Thanks for you great work, how is the 256x256 and 512x512 training image pair constructed?

Owner

The process looks like this:

  • start with high resolution, high quality image (4k+ res)
  • downsample 0.5x w/ area filter to reduce noise, sensor artifacts, etc
  • random crop 512px - this is the HQ target
  • downsample 0.5x w/ area filter again - this is the LQ input
  • VAE encode LQ
  • degrade latent using either diffusion model or small convolutional proxy model trained to mimic the degradation
  • VAE decode, typical L1 + perceptual + GAN losses against HQ target

Thanks to your reply. In the second step, the area filter is to reduce noise which means to generate a higher quality sample? But in the fourth step the area filter generates a LQ input. Is this means the two area filter is different?

No, they're the same. Area just averages together all pixels in the sampled region equally, it's the only good option in pytorch for downsampling with minimal aliasing. Bilinear is also okay-ish, but it tends to stairstep more on hard edges when used to downscale.

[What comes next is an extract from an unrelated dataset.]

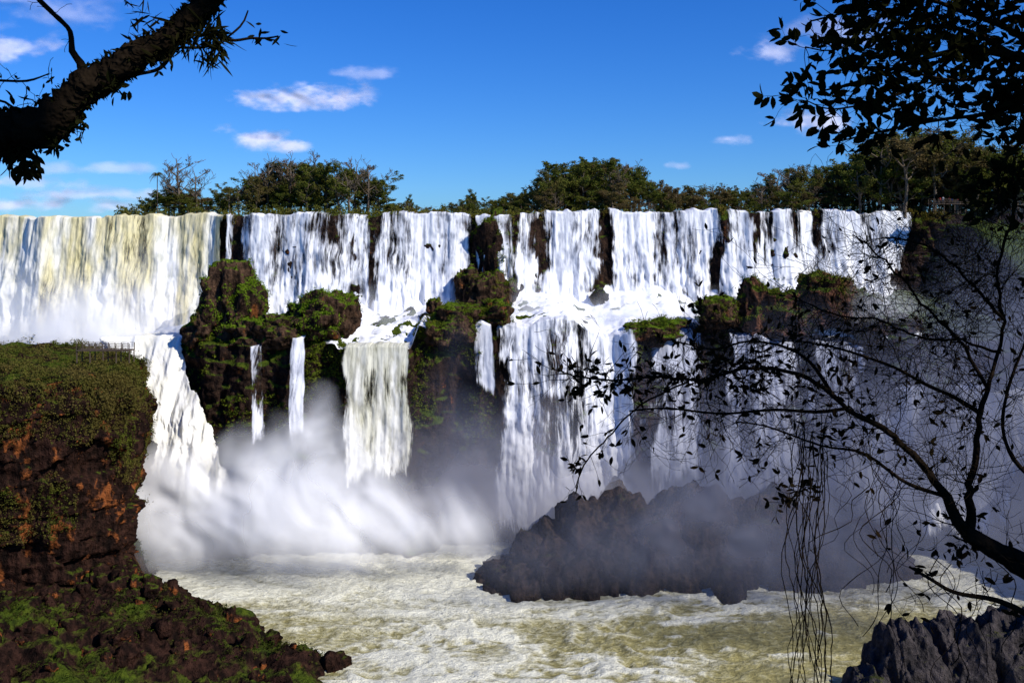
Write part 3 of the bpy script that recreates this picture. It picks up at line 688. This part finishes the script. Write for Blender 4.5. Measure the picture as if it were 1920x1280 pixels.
# ================================================================ near framing trees
random.seed(21)
def S(px,py,D): return Vector(W(px,py,D))
class NearTree:
    def __init__(s,D): s.tb=TB(); s.D=D; s.leafV=[];s.leafF=[];s.k=0; s.u=D/F
    def path(s,keys,step=.06,knob=.08,seg=9,wig=0.):
        rows=[]
        for k in keys:
            px,py,r=k[:3]; d=s.D+(k[3] if len(k)>3 else 0)
            rows.append((*W(px,py,d),r*s.u))
        P_=smoothpath(rows,step)
        if wig:
            for i in range(len(P_)): P_[i,:3]+=np.array([random.gauss(0,wig) for _ in range(3)])
        s.tb.tube([tuple(p[:3]) for p in P_],list(P_[:,3]),seg,knob); return P_
    def leaf(s,p,d,L,w):
        d=d.normalized(); a=d.cross(Vector((random.gauss(0,1),random.gauss(0,1),random.gauss(0,1))))
        if a.length<1e-4:return
        a.normalize(); n=d.cross(a)
        k=s.k
        for t,ww in((0,0),(.25,.8),(.55,1.),(.82,.55),(1,0)):
            c=p+d*L*t-n*L*.15*t*t
            if ww==0: s.leafV.append(tuple(c)); s.k+=1
            else:
                s.leafV+= [tuple(c+a*w*ww*.5+n*w*.12),tuple(c),tuple(c-a*w*ww*.5+n*w*.12)]; s.k+=3
        q=[(0,1,2),(0,2,3),(1,4,5),(1,5,2),(2,5,6),(2,6,3),(4,7,8),(4,8,5),(5,8,9),(5,9,6),(7,10,8),(8,10,9)]
        s.leafF+=[tuple(k+i for i in f) for f in q]
    def twig(s,p,d,L,r,lev,leaves=0.,LL=.08,drop=0.,bend=.22,lw=.42):
        n=max(4,int(L/.045)); q=p.copy();pts=[q.copy()];rr=[r]
        for i in range(n):
            d=(d+Vector((random.gauss(0,bend),random.gauss(0,bend)*.8,random.gauss(0,bend)-drop))).normalized()
            q=q+d*(L/n);pts.append(q.copy());rr.append(max(r*(1-.8*(i+1)/n),.0010))
            if lev>0 and random.random()<.36:
                side=Vector((random.gauss(0,1),random.gauss(0,.6),random.gauss(0,1)))
                s.twig(q,(d*.8+side*.55).normalized(),L*random.uniform(.35,.65),rr[-1]*.65,lev-1,leaves,LL,drop,bend,lw)
            if random.random()<leaves*(1. if lev<1 else .6) and i>0:
                side=Vector((random.gauss(0,1),random.gauss(0,1),random.gauss(0,1)))
                l=LL*random.uniform(.6,1.2); s.leaf(q,d*.7+side*.7,l,l*lw)
        if random.random()<leaves: 
            for _ in range(2): s.leaf(q,d+Vector((random.gauss(0,.5),random.gauss(0,.5),random.gauss(0,.5))),LL,LL*lw)
        s.tb.tube(pts,rr,4)
    def off(s,P_,a,b,n,L,r,lev,leaves,LL=.08,dirs=None,drop=0.,bend=.22,lw=.42):
        m=len(P_)
        for _ in range(n):
            i=int(m*random.uniform(a,b)); i=min(max(i,1),m-1)
            p=Vector(P_[i,:3]); t=Vector(P_[i,:3]-P_[i-1,:3]).normalized()
            side=Vector(dirs)+Vector((random.gauss(0,.45),random.gauss(0,.4),random.gauss(0,.45))) if dirs else Vector((random.gauss(0,1),random.gauss(0,.6),random.gauss(0,1)))
            s.twig(p,(t*.5+side).normalized(),L*random.uniform(.5,1.2),min(r,P_[i,3]*.7),lev,leaves,LL,drop,bend,lw)
    def build(s,label,extra=None):
        e=empty('tree',(0,0,0)); tag(e,label,'tree')
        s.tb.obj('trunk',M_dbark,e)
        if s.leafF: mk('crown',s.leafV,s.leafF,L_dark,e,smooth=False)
        return e
A=NearTree(4.)
limbk=[(0,252,46),(50,245,40),(100,222,38),(135,185,32),(165,158,31),(205,138,28),(250,108,27),(305,82,22),(345,45,23),(385,8,23),(420,-40,22)]
A.path([(-560,2600,120,-.3),(-560,1500,110,-.3),(-540,700,100,-.2),(-450,420,90,-.1),(-300,300,75),(-120,266,56)]+limbk+[(480,-120,24),(560,-200,15)],.02,.22,14)
p=A.path([(160,140,12),(150,118,8),(135,95,6),(132,60,5),(110,35,4.5),(85,12,4.5),(60,-15,4),(20,-60,4)],.02,.15,7)
A.off(p,.3,1,8,.12,.0022,1,.1,.03)
main=smoothpath([(*W(a,b,4.),r*4/F) for a,b,r in limbk],.01)
for _ in range(2300):
    q=main[random.randrange(len(main))]; a=random.uniform(0,6.28); d=Vector((math.cos(a),random.gauss(0,.5),math.sin(a))).normalized()
    c_=Vector(q[:3])+d*q[3]*.93; A.leaf(c_,d+Vector((random.gauss(0,.6),0,random.gauss(0,.6)-.3)),random.uniform(.010,.034),random.uniform(.006,.016))
def tuft(px,py,n,L,w,spread=1.,dr=-.1):
    for _ in range(n):
        a=random.uniform(0,6.28); A.leaf(S(px+random.gauss(0,14),py+random.gauss(0,12),4.+random.uniform(-.1,.1)),Vector((math.cos(a)*spread,random.gauss(0,.4),math.sin(a)+dr)),L*random.uniform(.5,1.2),w)
tuft(345,70,50,.09,.012);tuft(400,60,80,.09,.013,1,-.3);tuft(270,60,30,.06,.01);tuft(300,105,40,.05,.014);tuft(395,95,50,.09,.010,.6,-.7);tuft(45,300,44,.07,.024,.7,-.8);tuft(215,165,26,.05,.022,1,-.4);tuft(20,210,14,.06,.02);tuft(30,290,40,.06,.02,.6,-.7);tuft(140,240,50,.04,.018,1,-.6);tuft(100,265,40,.05,.018,1,-.6);tuft(262,15,20,.09,.006,.5,.7)
p=A.path([(390,50,4),(430,75,3),(470,72,2.5),(500,72,2),(522,68,1.5)],.02,.05,5)
for t_ in range(5): tuft(480+t_*9,75-3*t_,3,.05,.012)
p2=A.path([(330,90,5),(300,128,4),(260,140,3),(230,150,2)],.02,.1,5)
p2=A.path([(340,90,3),(400,85,2.4),(450,50,2),(465,20,1.4)],.02,.1,5)
p3=A.path([(-20,150,2.5),(20,152,2.5),(50,152,2.4),(75,145,1.8),(92,138,1.2)],.02,.1,5); A.off(p3,.1,1,8,.09,.0018,1,.2,.025)
p3=A.path([(-20,185,2.5),(10,192,2.5),(30,205,2.4),(55,203,1.8),(75,208,1.2)],.02,.1,5); A.off(p3,.1,1,6,.07,.0018,1,.3,.04)
A.build('gnarled dark tree limb draped with moss and epiphytes')
B=NearTree(5.2)
t1=B.path([(2250,2400,60,.2),(2180,1600,52,.2),(2080,1190,42,.1),(1990,1105,31),(1920,1062,24),(1860,1028,17),(1805,990,13),(1775,935,9),(1722,862,6.6),(1655,803,5.6),(1592,768,4.8),(1545,728,4.3),(1490,700,3.8),(1400,690,3.1,-.1),(1320,712,2.6,-.2),(1240,705,2.2,-.2),(1150,712,1.8,-.3),(1055,700,1.4,-.3)],.04,.12,8,.003)
t2=B.path([(1822,1000,11),(1818,920,7.4),(1832,840,6.2),(1838,775,5.3),(1852,725,4.2),(1872,660,3.5,.1),(1880,590,3.1,.1),(1868,520,2.8),(1890,440,2.6),(1905,360,2.4,-.1),(1930,250,2.4)],.04,.1,8,.006)
t3=B.path([(1838,775,5),(1790,745,3.8),(1735,720,3.2,-.1),(1680,690,2.8,-.2),(1620,668,2.4,-.2),(1560,650,2.,-.3),(1500,640,1.7,-.3)],.04,.1,6)
t4=B.path([(1560,738,4.4),(1520,680,3.5,.1),(1470,650,2.8,.1),(1400,640,2.2,.2),(1340,655,1.9,.2),(1270,640,1.4,.2)],.04,.1,6)
t5=B.path([(1925,1150,6),(1870,1125,5),(1790,1110,4),(1745,1085,3.2),(1705,1062,2.2)],.04,.1,6)
t6=B.path([(1590,765,4.),(1530,772,3.3),(1450,768,2.8,.1),(1350,775,2.3,.1),(1250,765,1.9,.1),(1180,770,1.5,.1)],.04,.1,6)
t7=B.path([(1850,725,4.),(1800,640,3.3),(1740,580,2.7,.1),(1690,520,2.2,.1),(1640,470,1.9,.2),(1600,440,1.4,.2)],.04,.1,6,.005)
t8=B.path([(1880,600,3.5),(1830,540,2.8,-.1),(1780,490,2.4,-.2),(1720,455,1.9,-.2),(1660,445,1.5,-.2)],.04,.1,6,.005)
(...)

LQ isn't in the same sense as RealESRGAN where the image has blur/noise/jpeg/etc degradation applied. It's just the low resolution half of the pair. The only degradation happens in latent space, because that's what you actually get out of diffusion models and what you want the decoder to be less sensitive to.

What is the prompt you used to generate the degrade latent by diffusion model? And what is the noise level you added and the denoise step? It seems the degrade quality is very sensitive to these factors

For images I sampled random uniform sigmas in [0, 0.12] during decoder training. The proxy degradation model was trained on a wider range of sigmas since I wasn't sure in advance what would be needed. Prompt was the generic negative for Wan, but empty would be fine too. Test on some real inputs and compare PCA of the clean and degraded latents, and the decoded outputs. You want it to be strong enough to lose some details and cause small scale artifacts but not distort structure too much.

Will you open source the datasets you used to train the model? Thanks!